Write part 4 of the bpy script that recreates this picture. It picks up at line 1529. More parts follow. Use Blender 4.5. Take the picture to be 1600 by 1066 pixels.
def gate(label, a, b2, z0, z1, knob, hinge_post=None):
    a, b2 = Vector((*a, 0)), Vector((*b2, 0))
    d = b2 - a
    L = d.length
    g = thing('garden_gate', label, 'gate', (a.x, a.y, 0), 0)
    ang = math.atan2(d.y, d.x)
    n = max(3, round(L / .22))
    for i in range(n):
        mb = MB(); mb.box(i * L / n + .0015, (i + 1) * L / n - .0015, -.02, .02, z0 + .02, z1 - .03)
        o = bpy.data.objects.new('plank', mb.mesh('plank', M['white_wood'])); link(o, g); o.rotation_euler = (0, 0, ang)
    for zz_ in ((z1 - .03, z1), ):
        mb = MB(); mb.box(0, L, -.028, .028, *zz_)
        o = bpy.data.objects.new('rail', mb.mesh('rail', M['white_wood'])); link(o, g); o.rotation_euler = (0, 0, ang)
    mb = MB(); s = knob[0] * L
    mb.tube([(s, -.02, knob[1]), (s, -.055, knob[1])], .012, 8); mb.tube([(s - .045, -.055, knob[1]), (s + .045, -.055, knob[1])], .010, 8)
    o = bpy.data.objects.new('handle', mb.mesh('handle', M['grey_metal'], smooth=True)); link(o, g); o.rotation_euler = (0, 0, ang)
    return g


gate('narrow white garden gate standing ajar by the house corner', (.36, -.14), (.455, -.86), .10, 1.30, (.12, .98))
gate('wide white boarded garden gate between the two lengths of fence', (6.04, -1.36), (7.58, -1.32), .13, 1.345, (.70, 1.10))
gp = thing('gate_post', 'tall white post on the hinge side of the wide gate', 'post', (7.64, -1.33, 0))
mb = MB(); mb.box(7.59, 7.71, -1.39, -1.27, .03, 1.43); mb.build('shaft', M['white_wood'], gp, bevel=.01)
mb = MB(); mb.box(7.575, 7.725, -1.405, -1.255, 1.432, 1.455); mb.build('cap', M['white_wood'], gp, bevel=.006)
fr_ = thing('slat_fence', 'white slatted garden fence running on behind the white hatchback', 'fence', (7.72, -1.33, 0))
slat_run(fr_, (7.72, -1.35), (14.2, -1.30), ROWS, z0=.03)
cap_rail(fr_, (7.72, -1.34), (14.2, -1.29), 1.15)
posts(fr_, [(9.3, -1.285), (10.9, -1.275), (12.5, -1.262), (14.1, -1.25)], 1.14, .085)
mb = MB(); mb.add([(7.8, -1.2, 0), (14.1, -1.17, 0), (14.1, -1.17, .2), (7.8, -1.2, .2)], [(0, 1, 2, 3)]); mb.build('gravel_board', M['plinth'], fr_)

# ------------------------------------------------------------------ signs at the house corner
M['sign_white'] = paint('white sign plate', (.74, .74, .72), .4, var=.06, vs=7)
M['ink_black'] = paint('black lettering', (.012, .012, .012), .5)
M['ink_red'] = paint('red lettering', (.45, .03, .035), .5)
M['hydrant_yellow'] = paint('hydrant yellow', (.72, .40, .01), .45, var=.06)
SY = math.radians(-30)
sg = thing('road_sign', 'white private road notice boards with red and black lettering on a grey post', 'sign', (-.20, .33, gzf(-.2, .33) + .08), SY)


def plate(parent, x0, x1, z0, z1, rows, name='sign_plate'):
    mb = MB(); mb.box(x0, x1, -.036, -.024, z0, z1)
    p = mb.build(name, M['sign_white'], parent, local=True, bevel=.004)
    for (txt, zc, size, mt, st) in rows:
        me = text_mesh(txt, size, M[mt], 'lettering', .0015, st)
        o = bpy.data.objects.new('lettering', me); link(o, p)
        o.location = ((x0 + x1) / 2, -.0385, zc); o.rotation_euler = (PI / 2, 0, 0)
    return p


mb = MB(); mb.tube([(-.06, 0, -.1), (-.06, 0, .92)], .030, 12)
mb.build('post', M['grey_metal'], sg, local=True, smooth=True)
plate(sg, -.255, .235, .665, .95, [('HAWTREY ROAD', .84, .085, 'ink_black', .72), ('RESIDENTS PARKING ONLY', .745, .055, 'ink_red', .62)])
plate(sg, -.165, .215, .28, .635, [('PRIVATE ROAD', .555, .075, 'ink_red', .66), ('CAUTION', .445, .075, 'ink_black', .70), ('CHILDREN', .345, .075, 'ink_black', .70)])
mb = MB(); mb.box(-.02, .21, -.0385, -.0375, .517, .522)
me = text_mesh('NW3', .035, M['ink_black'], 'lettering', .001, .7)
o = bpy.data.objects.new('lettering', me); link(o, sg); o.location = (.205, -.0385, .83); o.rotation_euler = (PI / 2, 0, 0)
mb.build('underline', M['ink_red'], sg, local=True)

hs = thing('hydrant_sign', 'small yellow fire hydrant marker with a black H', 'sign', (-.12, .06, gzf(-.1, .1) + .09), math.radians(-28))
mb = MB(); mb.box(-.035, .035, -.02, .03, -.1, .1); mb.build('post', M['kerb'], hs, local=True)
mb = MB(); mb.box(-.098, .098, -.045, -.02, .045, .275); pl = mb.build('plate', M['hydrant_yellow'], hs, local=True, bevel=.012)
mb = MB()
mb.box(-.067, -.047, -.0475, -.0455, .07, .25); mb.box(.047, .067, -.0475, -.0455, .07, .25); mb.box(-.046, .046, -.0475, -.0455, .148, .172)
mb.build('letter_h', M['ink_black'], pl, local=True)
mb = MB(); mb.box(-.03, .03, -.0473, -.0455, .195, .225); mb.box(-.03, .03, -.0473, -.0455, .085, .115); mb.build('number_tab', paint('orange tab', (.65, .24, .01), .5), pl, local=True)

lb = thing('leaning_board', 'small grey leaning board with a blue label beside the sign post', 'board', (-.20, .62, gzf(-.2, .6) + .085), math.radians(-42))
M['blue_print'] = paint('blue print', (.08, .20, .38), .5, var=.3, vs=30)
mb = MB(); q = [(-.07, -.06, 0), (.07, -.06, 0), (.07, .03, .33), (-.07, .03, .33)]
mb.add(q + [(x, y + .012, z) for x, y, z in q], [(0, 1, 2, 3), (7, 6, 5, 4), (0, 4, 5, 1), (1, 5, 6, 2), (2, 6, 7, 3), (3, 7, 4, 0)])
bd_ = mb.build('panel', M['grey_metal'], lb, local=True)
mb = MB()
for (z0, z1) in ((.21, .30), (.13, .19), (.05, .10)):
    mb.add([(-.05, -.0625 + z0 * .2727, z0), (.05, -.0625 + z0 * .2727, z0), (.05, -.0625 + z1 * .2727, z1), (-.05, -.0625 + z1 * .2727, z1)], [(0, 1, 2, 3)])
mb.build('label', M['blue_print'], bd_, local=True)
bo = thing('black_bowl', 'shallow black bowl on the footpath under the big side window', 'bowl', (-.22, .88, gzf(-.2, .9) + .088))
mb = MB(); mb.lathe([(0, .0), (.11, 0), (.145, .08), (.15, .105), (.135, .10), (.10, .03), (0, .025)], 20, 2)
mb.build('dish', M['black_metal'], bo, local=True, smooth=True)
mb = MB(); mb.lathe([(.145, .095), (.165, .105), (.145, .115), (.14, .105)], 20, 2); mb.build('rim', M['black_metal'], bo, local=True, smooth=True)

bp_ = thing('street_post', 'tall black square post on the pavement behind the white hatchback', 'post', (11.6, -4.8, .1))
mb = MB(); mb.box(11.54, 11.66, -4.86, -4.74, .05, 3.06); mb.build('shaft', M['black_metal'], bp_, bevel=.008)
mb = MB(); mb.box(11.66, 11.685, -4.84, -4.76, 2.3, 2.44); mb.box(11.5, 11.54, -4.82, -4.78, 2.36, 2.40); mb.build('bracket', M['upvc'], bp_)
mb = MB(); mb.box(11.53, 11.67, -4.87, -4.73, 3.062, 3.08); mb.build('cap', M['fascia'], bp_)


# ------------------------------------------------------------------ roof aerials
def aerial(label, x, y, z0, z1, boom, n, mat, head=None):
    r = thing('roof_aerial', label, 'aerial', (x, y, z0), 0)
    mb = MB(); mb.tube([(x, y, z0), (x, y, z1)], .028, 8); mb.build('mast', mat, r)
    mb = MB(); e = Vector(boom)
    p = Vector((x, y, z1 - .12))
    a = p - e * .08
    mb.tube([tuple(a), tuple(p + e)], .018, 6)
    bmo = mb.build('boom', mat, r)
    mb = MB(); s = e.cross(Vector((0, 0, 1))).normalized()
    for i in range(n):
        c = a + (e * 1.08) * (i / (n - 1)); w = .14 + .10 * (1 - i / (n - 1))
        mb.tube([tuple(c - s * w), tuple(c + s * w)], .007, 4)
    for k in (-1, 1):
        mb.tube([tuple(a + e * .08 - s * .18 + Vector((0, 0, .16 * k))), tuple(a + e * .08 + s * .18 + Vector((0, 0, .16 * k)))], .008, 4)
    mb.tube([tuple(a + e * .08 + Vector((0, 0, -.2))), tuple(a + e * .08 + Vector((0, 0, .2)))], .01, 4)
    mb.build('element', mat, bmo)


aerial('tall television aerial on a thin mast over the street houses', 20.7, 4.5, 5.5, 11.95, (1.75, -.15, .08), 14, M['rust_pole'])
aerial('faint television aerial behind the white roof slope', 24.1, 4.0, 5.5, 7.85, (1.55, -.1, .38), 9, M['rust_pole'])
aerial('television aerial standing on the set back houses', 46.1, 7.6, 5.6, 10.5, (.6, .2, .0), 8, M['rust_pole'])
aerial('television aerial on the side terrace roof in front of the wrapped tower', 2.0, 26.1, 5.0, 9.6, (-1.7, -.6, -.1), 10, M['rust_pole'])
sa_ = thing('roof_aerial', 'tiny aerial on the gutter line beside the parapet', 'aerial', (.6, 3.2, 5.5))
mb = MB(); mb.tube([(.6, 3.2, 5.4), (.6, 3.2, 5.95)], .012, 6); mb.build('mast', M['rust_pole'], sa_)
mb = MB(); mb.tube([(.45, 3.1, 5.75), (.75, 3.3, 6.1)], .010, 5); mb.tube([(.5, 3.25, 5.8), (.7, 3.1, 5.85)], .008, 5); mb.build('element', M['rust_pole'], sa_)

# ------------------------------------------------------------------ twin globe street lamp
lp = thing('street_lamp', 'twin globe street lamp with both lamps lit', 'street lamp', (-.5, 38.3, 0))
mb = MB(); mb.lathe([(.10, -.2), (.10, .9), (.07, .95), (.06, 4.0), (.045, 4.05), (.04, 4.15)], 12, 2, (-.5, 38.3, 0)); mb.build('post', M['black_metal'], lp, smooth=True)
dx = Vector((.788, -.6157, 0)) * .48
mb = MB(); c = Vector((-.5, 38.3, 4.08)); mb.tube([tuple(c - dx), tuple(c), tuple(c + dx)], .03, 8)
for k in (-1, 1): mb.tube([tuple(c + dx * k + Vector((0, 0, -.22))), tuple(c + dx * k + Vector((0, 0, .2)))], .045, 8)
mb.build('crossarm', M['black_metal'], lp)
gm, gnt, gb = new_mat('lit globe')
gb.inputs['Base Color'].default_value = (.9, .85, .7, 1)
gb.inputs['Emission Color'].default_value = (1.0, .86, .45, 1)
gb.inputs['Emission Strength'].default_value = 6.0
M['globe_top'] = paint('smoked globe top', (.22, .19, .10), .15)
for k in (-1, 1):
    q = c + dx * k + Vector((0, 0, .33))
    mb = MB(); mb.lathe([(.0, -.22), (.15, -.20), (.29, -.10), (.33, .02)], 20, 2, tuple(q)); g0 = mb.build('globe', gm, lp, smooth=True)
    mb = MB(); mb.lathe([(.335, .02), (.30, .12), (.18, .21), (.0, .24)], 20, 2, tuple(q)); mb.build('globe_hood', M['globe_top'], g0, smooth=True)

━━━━

SET PROBLEM = From the first line of the data through the line with "mb.build('gravel_board', M['plinth'], fr_)", quote each line exactly and add nothing else.

RESULT FOR THIS EXERCISE =
Write part 4 of the bpy script that recreates this picture. It picks up at line 1529. More parts follow. Use Blender 4.5. Take the picture to be 1600 by 1066 pixels.
def gate(label, a, b2, z0, z1, knob, hinge_post=None):
    a, b2 = Vector((*a, 0)), Vector((*b2, 0))
    d = b2 - a
    L = d.length
    g = thing('garden_gate', label, 'gate', (a.x, a.y, 0), 0)
    ang = math.atan2(d.y, d.x)
    n = max(3, round(L / .22))
    for i in range(n):
        mb = MB(); mb.box(i * L / n + .0015, (i + 1) * L / n - .0015, -.02, .02, z0 + .02, z1 - .03)
        o = bpy.data.objects.new('plank', mb.mesh('plank', M['white_wood'])); link(o, g); o.rotation_euler = (0, 0, ang)
    for zz_ in ((z1 - .03, z1), ):
        mb = MB(); mb.box(0, L, -.028, .028, *zz_)
        o = bpy.data.objects.new('rail', mb.mesh('rail', M['white_wood'])); link(o, g); o.rotation_euler = (0, 0, ang)
    mb = MB(); s = knob[0] * L
    mb.tube([(s, -.02, knob[1]), (s, -.055, knob[1])], .012, 8); mb.tube([(s - .045, -.055, knob[1]), (s + .045, -.055, knob[1])], .010, 8)
    o = bpy.data.objects.new('handle', mb.mesh('handle', M['grey_metal'], smooth=True)); link(o, g); o.rotation_euler = (0, 0, ang)
    return g


gate('narrow white garden gate standing ajar by the house corner', (.36, -.14), (.455, -.86), .10, 1.30, (.12, .98))
gate('wide white boarded garden gate between the two lengths of fence', (6.04, -1.36), (7.58, -1.32), .13, 1.345, (.70, 1.10))
gp = thing('gate_post', 'tall white post on the hinge side of the wide gate', 'post', (7.64, -1.33, 0))
mb = MB(); mb.box(7.59, 7.71, -1.39, -1.27, .03, 1.43); mb.build('shaft', M['white_wood'], gp, bevel=.01)
mb = MB(); mb.box(7.575, 7.725, -1.405, -1.255, 1.432, 1.455); mb.build('cap', M['white_wood'], gp, bevel=.006)
fr_ = thing('slat_fence', 'white slatted garden fence running on behind the white hatchback', 'fence', (7.72, -1.33, 0))
slat_run(fr_, (7.72, -1.35), (14.2, -1.30), ROWS, z0=.03)
cap_rail(fr_, (7.72, -1.34), (14.2, -1.29), 1.15)
posts(fr_, [(9.3, -1.285), (10.9, -1.275), (12.5, -1.262), (14.1, -1.25)], 1.14, .085)
mb = MB(); mb.add([(7.8, -1.2, 0), (14.1, -1.17, 0), (14.1, -1.17, .2), (7.8, -1.2, .2)], [(0, 1, 2, 3)]); mb.build('gravel_board', M['plinth'], fr_)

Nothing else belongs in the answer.